Berkshire Hathaway (BRK.A -0.76%) (BRK.B -0.69%) is one of the world's most closely followed companies because CEO Warren Buffett handpicked most of its top investments. Following its portfolio has helped many investors stay ahead of the market.

But with the S&P 500 currently hovering near its all-time high, investors might be a bit wary of loading up on the Oracle of Omana's top stocks. However, I believe it's still safe to buy Apple (AAPL -0.35%), Coca-Cola (KO), and Kraft Heinz (KHC -0.55%), which together account for approximately 54% of Berkshire Hathaway's portfolio. Let's find out a bit more about these three no-brainer Buffett stocks.

Berkshire Hathaway CEO Warren Buffett.

Berkshire Hathaway CEO Warren Buffett. Image source: The Motley Fool.

1. Apple

Apple's stock price is down about 5% this year as investors fret over its slowing iPhone sales, declining Mac shipments, and a lack of near-term catalysts. It still generates over half of its revenue from the iPhone, the Vision Pro remains a pricey niche gadget, and it recently ditched its plans to build an electric car.

As a result, analysts expect Apple's revenue and earnings to only grow 1% and 7%, respectively, in fiscal 2024 (which ends this September). Those growth rates seem tepid for a stock that trades at 28 times forward earnings.
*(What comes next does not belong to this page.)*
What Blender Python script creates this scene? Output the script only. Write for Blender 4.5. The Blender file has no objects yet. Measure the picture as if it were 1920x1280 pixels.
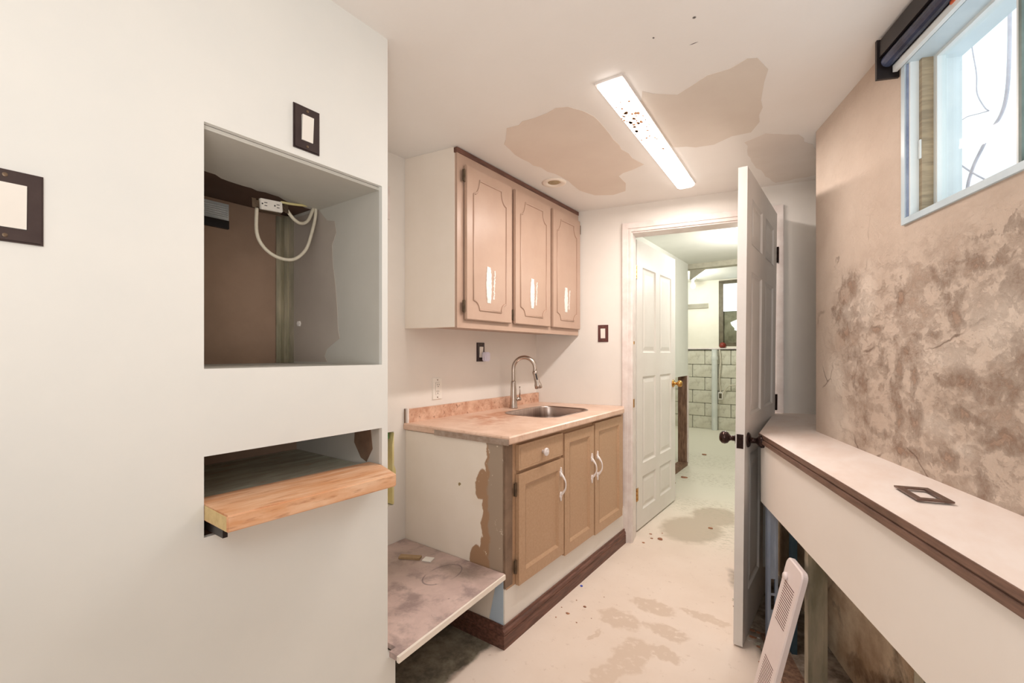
import bpy, bmesh, math, random
from mathutils import Vector, Matrix
random.seed(7)
S = bpy.context.scene
COL = S.collection

# ------------------------------------------------------------------ camera, world, lights, exposure
cam_d = bpy.data.cameras.new('camera'); cam = bpy.data.objects.new('camera', cam_d); COL.objects.link(cam)
cam.location = (0, 0, 1.25); cam.rotation_euler = (math.radians(90), 0, math.radians(35.887))
cam_d.sensor_width = 36; cam_d.lens = 15.94; cam_d.shift_y = 0.01146; cam_d.clip_start = 0.02
S.camera = cam
S.view_settings.view_transform = 'Standard'; S.view_settings.look = 'None'
S.view_settings.gamma = 1; S.view_settings.use_curve_mapping = False
S.view_settings.exposure = 0.13
w = bpy.data.worlds.new('world'); S.world = w; w.use_nodes = True
bg = w.node_tree.nodes['Background']; bg.inputs[0].default_value = (0.90, 0.96, 1.0, 1); bg.inputs[1].default_value = 1.6

def area(name, loc, size, power, color, rot=(0, 0, 0), sy=None):
    l = bpy.data.lights.new(name, 'AREA'); l.energy = power; l.color = color; l.size = size
    if sy: l.shape = 'RECTANGLE'; l.size_y = sy
    o = bpy.data.objects.new(name, l); o.location = loc; o.rotation_euler = rot; COL.objects.link(o); return o
def point(name, loc, r, power, color):
    l = bpy.data.lights.new(name, 'POINT'); l.energy = power; l.color = color; l.shadow_soft_size = r
    o = bpy.data.objects.new(name, l); o.location = loc; COL.objects.link(o); return o
area('strip_lamp_light', (-0.697, 2.12, 2.195), 0.08, 17, (1.0, 0.89, 0.82), (0, 0, math.radians(2)), 1.15)
area('rear_fill_light', (0.4, -0.8, 2.12), 1.0, 9, (0.98, 0.99, 1.0), (0, 0, 0), 1.0)  # added fill from above behind the camera, no known fixture there
area('ceiling_fill_light', (0.35, -0.35, 1.15), 0.6, 17, (1.0, 0.985, 0.97), (math.radians(155), 0, math.radians(15)), 0.7)  # added upward fill to brighten the ceiling
area('front_fill_light', (0.4, -0.9, 1.4), 1.2, 3.5, (0.98, 0.98, 1.0), (math.radians(78), 0, math.radians(15)), 1.2)  # added soft fill from behind the camera
point('next_room_light', (-0.55, 4.2, 2.0), 0.15, 22, (1.0, 0.96, 0.92))
point('far_room_light', (-1.9, 7.0, 2.15), 0.12, 27, (1.0, 0.98, 0.90))

# ------------------------------------------------------------------ node materials
def lin(c):
    return tuple((v / 12.92 if v <= .04045 else ((v + .055) / 1.055) ** 2.4) for v in (x / 255 for x in c)) + (1,)
class M:
    def __init__(s, name):
        s.m = bpy.data.materials.new(name); s.m.use_nodes = True; s.t = s.m.node_tree
        s.b = s.t.nodes['Principled BSDF']; s.o = s.t.nodes.new('ShaderNodeTexCoord').outputs['Object']
    def n(s, k, **kw):
        x = s.t.nodes.new(k)
        for a, v in kw.items(): setattr(x, a, v)
        return x
    def l(s, a, b): s.t.links.new(a, b)
    def noise(s, scale, detail=4, rough=.55, vec=None, stretch=None):
        x = s.n('ShaderNodeTexNoise'); x.inputs['Scale'].default_value = scale
        x.inputs['Detail'].default_value = detail; x.inputs['Roughness'].default_value = rough
        v = vec or s.o
        if stretch:
            mp = s.n('ShaderNodeMapping'); mp.inputs['Scale'].default_value = stretch; s.l(v, mp.inputs[0]); v = mp.outputs[0]
        s.l(v, x.inputs['Vector']); return x.outputs['Fac']
    def ramp(s, f, a, b):
        x = s.n('ShaderNodeMapRange'); x.inputs['From Min'].default_value = a; x.inputs['From Max'].default_value = b
        x.clamp = True; s.l(f, x.inputs['Value']); return x.outputs[0]
    def math(s, op, a, b=None):
        x = s.n('ShaderNodeMath', operation=op)
        for i, v in enumerate((a, b)):
            if v is None: continue
            if isinstance(v, (int, float)): x.inputs[i].default_value = v
            else: s.l(v, x.inputs[i])
        return x.outputs[0]
    def mix(s, f, a, b):
        x = s.n('ShaderNodeMix', data_type='RGBA')
        if isinstance(f, (int, float)): x.inputs[0].default_value = f
        else: s.l(f, x.inputs[0])
        for i, v in ((6, a), (7, b)):
            if isinstance(v, tuple): x.inputs[i].default_value = v
            else: s.l(v, x.inputs[i])
        return x.outputs[2]
    def warp(s, scale, amt):
        x = s.n('ShaderNodeTexNoise'); x.inputs['Scale'].default_value = scale; x.inputs['Detail'].default_value = 5
        s.l(s.o, x.inputs['Vector'])
        a = s.n('ShaderNodeVectorMath', operation='SUBTRACT'); a.inputs[1].default_value = (.5, .5, .5); s.l(x.outputs['Color'], a.inputs[0])
        b = s.n('ShaderNodeVectorMath', operation='SCALE'); b.inputs['Scale'].default_value = amt; s.l(a.outputs[0], b.inputs[0])
        c = s.n('ShaderNodeVectorMath', operation='ADD'); s.l(s.o, c.inputs[0]); s.l(b.outputs[0], c.inputs[1]); return c.outputs[0]
    def blobs(s, lst, vec, soft=.35):          # union of elliptical stains (centre, radii) in object space
        acc = None
        for (c, r) in lst:
            mp = s.n('ShaderNodeMapping', vector_type='TEXTURE'); mp.inputs['Location'].default_value = c; mp.inputs['Scale'].default_value = r
            s.l(vec, mp.inputs[0])
            ln = s.n('ShaderNodeVectorMath', operation='LENGTH'); s.l(mp.outputs[0], ln.inputs[0])
            v = s.ramp(ln.outputs['Value'], 1.0 + soft, 1.0 - soft)
            acc = v if acc is None else s.math('MAXIMUM', acc, v)
        return acc
    def bump(s, f, strength, dist=.01):
        x = s.n('ShaderNodeBump'); x.inputs['Strength'].default_value = strength; x.inputs['Distance'].default_value = dist
        s.l(f, x.inputs['Height']); s.l(x.outputs[0], s.b.inputs['Normal'])
    def fin(s, col, rough=.6, metal=0, spec=.5):
        if isinstance(col, tuple): s.b.inputs['Base Color'].default_value = col
        else: s.l(col, s.b.inputs['Base Color'])
        s.b.inputs['Roughness'].default_value = rough; s.b.inputs['Metallic'].default_value = metal
        s.b.inputs['Specular IOR Level'].default_value = spec
        return s.m
def simple(name, a, b=None, scale=8, rough=.6, metal=0, bump=0, stretch=None, lo=.35, hi=.65, spec=.4):
    m = M(name); a = lin(a); b = lin(b) if b else tuple(x * .93 for x in a[:3]) + (1,)
    f = m.ramp(m.noise(scale, 6, .6, stretch=stretch), lo, hi)
    if bump: m.bump(m.noise(scale * 4, 5, .6, stretch=stretch), bump)
    return m.fin(m.mix(f, a, b), rough, metal, spec)
def emit(name, c, st):
    m = M(name); m.b.inputs['Emission Color'].default_value = c; m.b.inputs['Emission Strength'].default_value = st
    m.b.inputs['Base Color'].default_value = (.8, .8, .8, 1); return m.m

PAINT = simple('white wall paint', (233, 233, 228), (228, 229, 225), 3, .55, bump=.03)
WARM = simple('off white kitchen wall paint', (234, 229, 222), (229, 224, 217), 3, .55, bump=.04)
NEXTW = simple('second room wall paint', (228, 229, 220), (220, 221, 212), 2, .6)
CREAM = simple('cream panel paint', (242, 233, 222), (238, 228, 216), 4, .5, bump=.04)
DOORP = simple('white door paint', (232, 228, 224), (224, 219, 214), 3, .4)
TRIMP = simple('white trim paint', (236, 228, 223), (222, 210, 204), 12, .45)
TAUPE = simple('taupe upper cabinet paint', (190, 163, 145), (184, 156, 138), 6, .32, bump=.03)
TAUPE2 = simple('brown lower cabinet paint', (190, 156, 126), (182, 148, 117), 90, .4, bump=.05)
TAUPE_D = simple('worn dark brown paint', (142, 118, 98), (116, 94, 78), 10, .5, bump=.1)
DARKW = simple('dark brown stained wood', (124, 84, 70), (82, 54, 45), 9, .5, bump=.2, stretch=(8, 1, 12))
GROOVE = simple('dark routed edge', (158, 124, 104), (140, 108, 90), 20, .6)
BROWNI = simple('brown niche lining', (168, 142, 122), (148, 124, 106), 3, .7)
DBROWN = simple('dark brown board', (104, 80, 68), (82, 62, 52), 4, .7)
BLACK = simple('black plastic', (40, 34, 34), (32, 27, 28), 6, .35)
SWPL = simple('brown metal switch plate', (74, 62, 60), (62, 50, 50), 10, .35, metal=.3)
SWRED = simple('dark red brown switch plate', (104, 62, 56), (88, 50, 48), 10, .4)
WPLAS = simple('white plastic', (240, 236, 228), (234, 230, 222), 5, .35)
STEEL = simple('brushed steel', (190, 176, 168), (166, 150, 142), 4, .28, metal=1, stretch=(1, 30, 1))
STEEL2 = simple('satin nickel', (192, 180, 170), (170, 158, 150), 6, .25, metal=1)
GALV = simple('galvanised stud steel', (190, 184, 166), (150, 148, 130), 9, .45, metal=.7, stretch=(3, 3, .6))
BLUEST = simple('bluish galvanised steel', (190, 204, 224), (150, 166, 192), 8, .4, metal=.5, stretch=(3, 3, .6))
TEAL = simple('teal painted board', (70, 98, 112), (52, 74, 90), 8, .6)
BRASS = simple('brass', (206, 160, 96), (190, 140, 78), 6, .25, metal=1)
BRONZE = simple('oil rubbed bronze', (58, 40, 36), (44, 30, 28), 6, .18, metal=.6)
OLDHINGE = simple('aged hinge metal', (120, 102, 84), (92, 78, 64), 30, .4, metal=.7)
LEVER = simple('vinyl window frame', (206, 222, 230), (190, 208, 218), 6, .35)
VINYLW = simple('white vinyl', (232, 238, 238), (222, 230, 232), 6, .35)
TANJ = simple('tan jamb strip', (176, 158, 130), (142, 128, 106), 12, .6, stretch=(1, 1, 8))
WELL = simple('pale concrete window well', (236, 242, 244), (224, 232, 236), 7, .9)
VINE = simple('bare grey vine', (206, 204, 214), (180, 178, 188), 20, .8)
TWIG_REFL = simple('orange twig reflection', (250, 210, 188), (240, 190, 165), 20, .7)
CABLE = simple('cream electric cable', (226, 220, 202), (212, 204, 184), 20, .45)
PVC = simple('pale pvc pipe', (232, 236, 230), (220, 226, 220), 6, .4)
REDP = simple('red trinket', (150, 60, 44), (110, 40, 32), 30, .4)
STUD = simple('water stained stud wood', (150, 118, 96), (102, 76, 62), 12, .75, stretch=(4, 4, .7), bump=.2)
BEIGEB = simple('beige board', (178, 160, 128), (166, 148, 118), 6, .7)
PASTE = simple('white glue residue', (248, 244, 240), (236, 230, 224), 50, .8, bump=.4)
PATCH = simple('skim coat beige', (226, 214, 202), (221, 208, 196), 4, .8)
PATCH2 = simple('skim coat grey beige', (223, 214, 203), (218, 208, 197), 4, .8)
BLUEP = simple('pale blue plaster', (196, 214, 228), (186, 204, 220), 5, .7)
PORC = simple('white porcelain', (242, 236, 234), (226, 216, 214), 24, .25)
GRILLEP = simple('white grille enamel', (240, 228, 226), (234, 220, 218), 5, .4)
SLOTC = simple('dark slot interior', (120, 70, 66), (90, 54, 50), 6, .8)
BLUECHIP = simple('blue plastic chip', (70, 90, 200), None, 6, .5)
GREEN = simple('green insulation board', (128, 168, 100), (96, 134, 80), 14, .8)
YELP = simple('pale yellow strip', (238, 228, 172), (228, 214, 150), 9, .5)
TUBE = emit('lit lamp diffuser', (1.0, .95, .9, 1), 5.0)
def m_flake():
    m = M('thin orange flake'); t = m.n('ShaderNodeBsdfTranslucent'); t.inputs[0].default_value = (.75, .36, .16, 1)
    x = m.n('ShaderNodeMixShader'); x.inputs[0].default_value = .05; m.fin(lin((236, 180, 136)), .6)
    m.l(m.b.outputs[0], x.inputs[1]); m.l(t.outputs[0], x.inputs[2]); m.l(x.outputs[0], m.t.nodes['Material Output'].inputs[0]); return m.m
FLAKE = m_flake()
BULB = emit('lit bulb', (1, 1, .92, 1), 9.0)
GLASSGLOW = emit('glowing upper window glass', (.86, .98, 1.0, 1), .75)  # daylight on the far window's upper glass, put in as emission
LITG = emit('bright daylight spot', (.86, 1.0, .98, 1), 2.2)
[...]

Berkshire Hathaway notably sold about $2 billion of its Apple shares in the fourth quarter of 2023, but the tech giant still accounts for 44.5% of its portfolio. During Berkshire's annual meeting last year, Buffett praised Apple as a "better business than any we own" and said that if its customers "had to give up a second car or give up their iPhone, they'd give up their second car."

Buffett is still bullish on Apple because it has tremendous pricing power, it's bought back 36% of its shares over the past 10 years, and it ended its latest quarter with $173 billion in cash and marketable securities, which gives it plenty of room to expand its ecosystem with fresh investments and acquisitions. All of those strengths should justify its higher valuation and make it a great safe-haven stock to own in this volatile market -- even if it doesn't blast off over the next few quarters.

2. Coca-Cola

Berkshire Hathaway has owned Coca-Cola's shares since the late 1980s. Buffett once claimed to drink at least five 12-ounce cans of Coke each day, and the world's largest soda maker still accounts for 6.5% of Berkshire's portfolio.

Coca-Cola might seem like a risky stock to buy as soda consumption rates decline across the world, but it's diversified its portfolio with more brands of bottled water, fruit juices, teas, sports drinks, energy drinks, coffee, and even alcoholic beverages over the past few decades to curb its long-term dependence on sugary sodas. It's also refreshed its carbonated drinks with healthier versions, smaller serving sizes, and new flavors.

In 2023, Coca-Cola's organic revenue and adjusted earnings per share (EPS) rose 12% and 8%, respectively. For 2024, it expects its organic revenue to rise 6% to 7% as its adjusted EPS increases 4% to 5% -- even as tough currency headwinds throttle its overseas growth. It's also raised its dividend annually for 61 consecutive years, pays a forward yield of 3.2%, and looks reasonably valued at 21 times forward earnings. Those qualities make it a great stock to buy and forget for long-term investors.

3. Kraft Heinz

Berkshire Hathaway and 3G Capital drove Kraft Foods to merge with Heinz to become Kraft Heinz in 2015. The newly formed packaged foods giant initially struggled with sluggish organic sales growth for years as healthier products and private label brands lured away its core consumers. It also focused too much on cutting costs instead of expanding its business.

Despite those challenges, Kraft Heinz still accounts for 3.1% of Berkshire's portfolio. Under Miguel Patricio, who took the helm as its new CEO in 2019, it gradually turned around its business by launching fresh marketing campaigns for its classic brands, divesting its weaker brands, acquiring growing brands, and raising its prices to offset its slower shipments.

In late 2020, it launched a cost-cutting plan to reduce its total expenses by $2 billion over the following five years to stabilize its EPS growth. That ambitious turnaround strategy paid off. In 2023, its organic sales rose 3% as its adjusted EPS grew 7%. In 2024, it expects its organic sales to grow 0% to 2% and for its adjusted EPS to increase 1% to 3% -- even as it faces tough currency headwinds. Those steady growth rates, along with its low forward price-to-earnings ratio of 12 and its high forward dividend yield of 4.5%, make it a reliable income play for conservative investors.